The women are doing it for attention
The women in these stories, more often than not, now opt for complete anonymity. There is nothing in it for them if fame and recognition is what they truly seek. Nothing at all. A woman who speaks up about a powerful man, accusing him of abuse, gets - at best - a few days or weeks of people speculating about her state of mind, promiscuity, desperation for fame, gold-digging. That’s it. You won’t find them cruising Sunset in a limo, swigging Krug from the bottle with their entourage. It simply doesn’t happen.
Then they’re doing it for the money
As a journalist who has sometimes helped out on these stories, I can tell you that the women do not get paid. They don’t ask for money and journalists (the ones I’ve worked with) don’t offer any. To speak out is an act of bravery. They’re paid in fear, anxiety, constant worry that what they’re doing might be the wrong thing, might ruin their life. A voice telling them it’s better to stay silent than open themselves up to potential discovery and renewed trauma. There is no happy ending where they roll on a bed covered in fifties. At best, they’re paid in closure.

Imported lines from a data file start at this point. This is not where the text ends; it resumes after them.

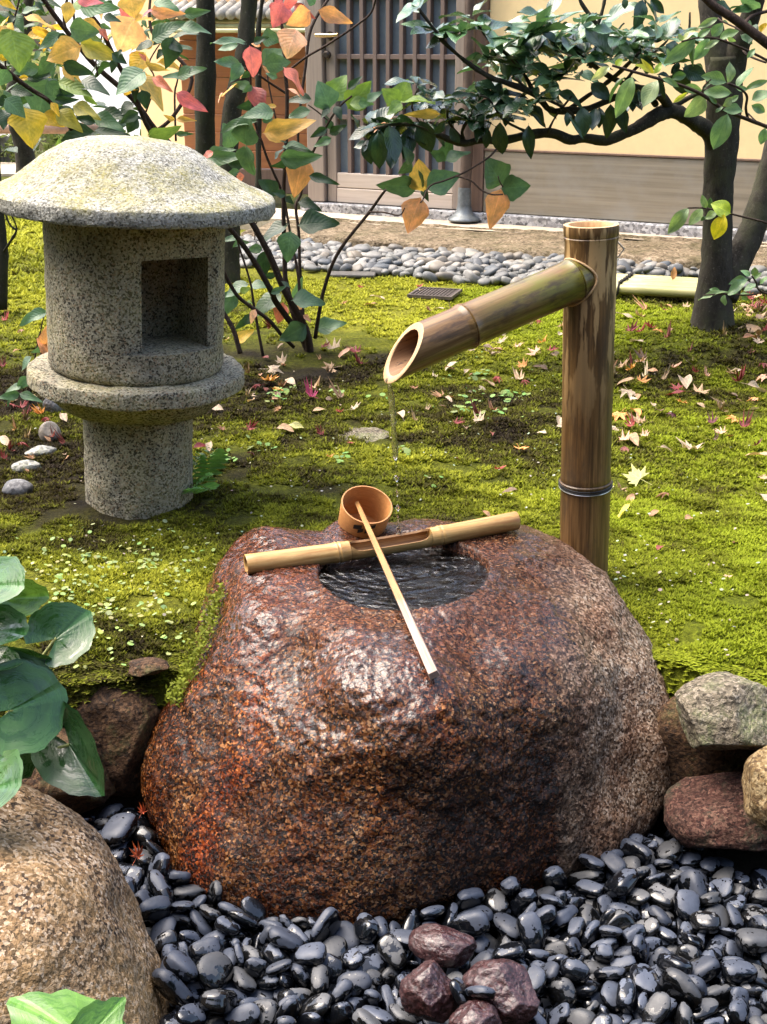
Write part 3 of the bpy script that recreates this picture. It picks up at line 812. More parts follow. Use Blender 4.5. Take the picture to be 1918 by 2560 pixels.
# recessed red brown board wall left of the door, with its small tiled eave
def clap_wall():
    a, b = V((-1.26, 8.25, 0)), V((-0.42, 8.05, 0))
    d = (b - a).normalized(); n = V((d.y, -d.x, 0)); L = (b - a).length
    w = thing('board_wall', 'red brown horizontal board wall left of the door', 'wall', a)
    rot = Matrix((d, -n, V((0, 0, 1)))).transposed()
    def part(name, mat, s0, s1, z0, z1, d0, d1, tilt=0.0, bev=0.003):
        mb = MB(); mb.box((0, 0, 0), (s1 - s0, d1 - d0, z1 - z0), Matrix.Rotation(tilt, 3, 'X'), bev)
        me = mesh_from(name, mb.v, mb.f, False); me.materials.append(mat)
        o = link(bpy.data.objects.new(name, me), w)
        c = d * ((s0 + s1) / 2) + n * ((d0 + d1) / 2); c.z = (z0 + z1) / 2
        o.matrix_local = Matrix.Translation(c) @ rot.to_4x4(); return o
    z = 0.22
    hb = 0.112
    k = 0
    while z < 0.98:
        part('wall_board', m_clap, 0, L, z, z + hb - 0.006, -0.02, 0.006, R(4)); z += hb - 0.004; k += 1
    part('sill_beam', m_post, 0, L, 0.07, 0.215, -0.05, 0.02)
    part('corner_post', m_post, L + 0.002, L + 0.09, 0.05, 1.05, -0.06, 0.03)
    part('plaster_panel', m_peach, 0, L, 1.02, 2.2, -0.05, -0.01)
    # eave: fascia bamboos and a row of tiles
    for j in range(3):
        part('eave_bamboo', m_fascia, -0.1, L + 0.05, 1.015 + 0.028 * j, 1.04 + 0.028 * j, 0.20 - 0.05 * j, 0.235 - 0.05 * j, 0, 0.008)
    for j in range(15):
        s = -0.08 + j * 0.062
        mb = MB(); mb.tube([V((0, 0.12, 0)), V((0, -0.16, 0.075))], [0.030, 0.030], 10)
        me = mesh_from('roof_tile', mb.v, mb.f, True); me.materials.append(m_tile)
        o = link(bpy.data.objects.new('roof_tile', me), w)
        c = d * s + n * 0.10; c.z = 1.115
        o.matrix_local = Matrix.Translation(c) @ (rot @ Matrix.Rotation(R(180), 3, 'Z')).to_4x4()
clap_wall()

# peach wall and white wall further left, hedge, rail and stones behind
def slab_thing(name, label, cat, p0, p1, z0, z1, th, mat, extra=None):
    d = (p1 - p0); d.z = 0; L = d.length; d.normalize(); n = V((d.y, -d.x, 0))
    rot = Matrix((d, -n, V((0, 0, 1)))).transposed()
    mb = MB(); mb.box((p0 + p1) / 2 + V((0, 0, (z0 + z1) / 2)), (L, th, z1 - z0), rot, 0.004)
    o = mb.build(name, mat, None, False); tag(o, label, cat); return o
pw0, pw1 = at(372, 300, 9.0), at(492, 300, 8.6)
slab_thing('plaster_wall', 'peach plastered wall end between shrub branches and dark trunk', 'wall', V((pw0.x, 9.0, 0)), V((pw1.x, 8.6, 0)), 0.0, 2.4, 0.14, m_peach)
pq = at(497, 300, 8.55)
mb = MB(); mb.box((pq.x, 8.53, 1.0), (0.09, 0.09, 2.4), None, 0.004)
tag(mb.build('wooden_post', m_post, None, False), 'dark wooden post at the peach wall corner', 'post')
ww0, ww1 = at(172, 250, 12.5), at(420, 250, 11.6)
slab_thing('white_wall', 'bright white plaster wall seen through the shrub', 'wall', V((ww0.x, 12.5, 0)), V((ww1.x, 11.6, 0)), -0.1, 3.2, 0.15, m_white)
g0, g1 = at(-60, 330, 10.8), at(160, 330, 10.6)
def rail_fence():
    t = thing('rail_fence', 'low wooden rail on posts in the far left garden', 'fence', V((g0.x, 10.8, 0)))
    z = at(60, 322, 10.7).z
    MB().tube([V((g0.x - 0.6, 10.85, z)), V((g1.x + 0.3, 10.6, z + 0.01))], 0.045, 10).build('rail', m_rail, t)
    for f in (0.05, 0.9):
        p = V((g0.x - 0.6 + (g1.x - g0.x + 0.9) * f, 10.85 - 0.25 * f, 0))
        MB().tube([p, p + V((0, 0, z + 0.03))], 0.04, 8).build('fence_post', m_rail, t)
rail_fence()
s0, s1 = at(-40, 380, 11.4), at(42, 380, 11.3)
slab_thing('retaining_wall', 'low grey stone wall behind the far rail', 'wall', V((s0.x - 1.2, 11.4, 0)), V((s1.x, 11.3, 0)), -0.1, at(20, 335, 11.4).z, 0.3, m_brownwall)
q0, q1 = at(-80, 420, 10.2), at(210, 420, 10.2)
mb = MB(); mb.box(((q0.x + q1.x) / 2, 10.4, 0.012), (q1.x - q0.x, 1.0, 0.02), None)
tag(mb.build('path', m_conc, None, False), kind='structure')

def leaf_cloud(name, label, cat, blobs, n, size, c1, c2, kind=None, mat=None):
    """a mass of small leaf faces spread through a few overlapping volumes"""
    vs, cs = [], []
    w = np.array([b[3] * b[4] * b[5] for b in blobs]); w = w / w.sum()
    idx = rng.choice(len(blobs), n, p=w)
    B = np.array(blobs)[idx]
    u = rng.normal(0, 1, (n, 3)); u /= np.linalg.norm(u, axis=1)[:, None]
    r = rng.uniform(0.55, 1.0, n) ** 0.5
    P = B[:, :3] + u * B[:, 3:6] * r[:, None]
    keep = fbm(P, 0.9, 2, 81) > -0.28
    P = P[keep]; n = len(P)
    a = rng.normal(0, 1, (n, 3)); a[:, 2] *= 0.6; a /= np.linalg.norm(a, axis=1)[:, None]
    b = np.cross(a, rng.normal(0, 1, (n, 3))); b /= np.linalg.norm(b, axis=1)[:, None]
    s = size * rng.uniform(0.6, 1.3, n)[:, None]
    Q = np.stack([P - a * s, P + b * s * 0.5, P + a * s, P - b * s * 0.5], 1)
    t = np.clip(0.5 + 0.5 * fbm(P, 0.6, 2, 90) + rng.normal(0, 0.25, n), 0, 1)[:, None]
    col = np.array(c1) * (1 - t) + np.array(c2) * t
    o = link(bpy.data.objects.new(name, np_mesh(name, Q.reshape(-1, 3), np.arange(n * 4).reshape(-1, 4), mat or m_hedge, np.repeat(col, 4, 0))))
    return tag(o, label, cat, kind=kind)
leaf_cloud('hedge', 'bright green hedge mass beyond the white wall', 'hedge',
           [(-5.6 + 0.75 * k, 14.5 + 0.3 * (k % 3), 0.9 + 0.25 * (k % 2), 0.9, 0.8, 1.3) for k in range(8)], 9000, 0.06, (0.03, 0.06, 0.015), (0.16, 0.24, 0.05), kind='stuff')
leaf_cloud('low_shrubs', 'low pale green border plants beside the far path', 'shrubs',
           [(q0.x + 0.35 * k, 11.0, 0.12, 0.3, 0.22, 0.16) for k in range(9)], 2600, 0.035, (0.06, 0.09, 0.02), (0.24, 0.28, 0.08), kind='stuff')

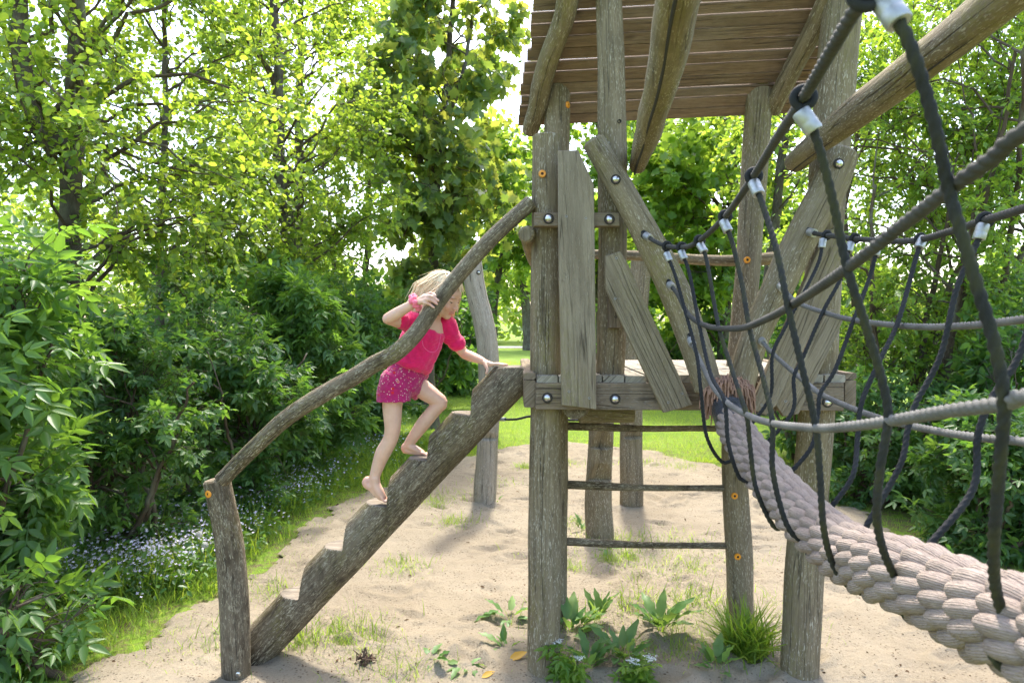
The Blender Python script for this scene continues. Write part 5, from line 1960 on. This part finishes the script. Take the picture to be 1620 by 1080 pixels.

The days of the kiss-and-tell girls who’d pout in the Daily Sport and describe a footballer’s manhood are long gone. These women are reliving serious trauma. No one does that willingly in the hopes it’ll get them a mythical seat at the fame table.
What happens now?
As the details of Gaiman’s alleged behaviour play out, mention is made of a video message he sends to one of the young women, his children’s former nanny in New Zealand. He gets the Irish actor Fiona Shaw to record a video for her, saying that she hopes to meet her one day.
I thought about Shaw as I listened to the Tortoise podcast and how, whatever Gaiman said to convince her to do it, he almost certainly didn’t tell her the truth. Or at least, he’d have held back the bit about the true nature of his relationship with the young fan.
I’d be incandescent now if I were her. All of those famous actors and writers and notables who stand next to Gaiman, making him look respectable and like he’s part of the great celebrity firmament.
Whether he broke the law or not, I wonder how many will want to stand next to him now?
I read this with a heavy sigh. I like(d) Gaiman. I thought he was one of the good ones. His allyship with the LGBTQIA+ community was impressive. This is shocking, disappointing, and yet, sadly, not that surprising. Privileged, entitled white men are so used to getting away with abusing their power that they can't even see how wrong it is.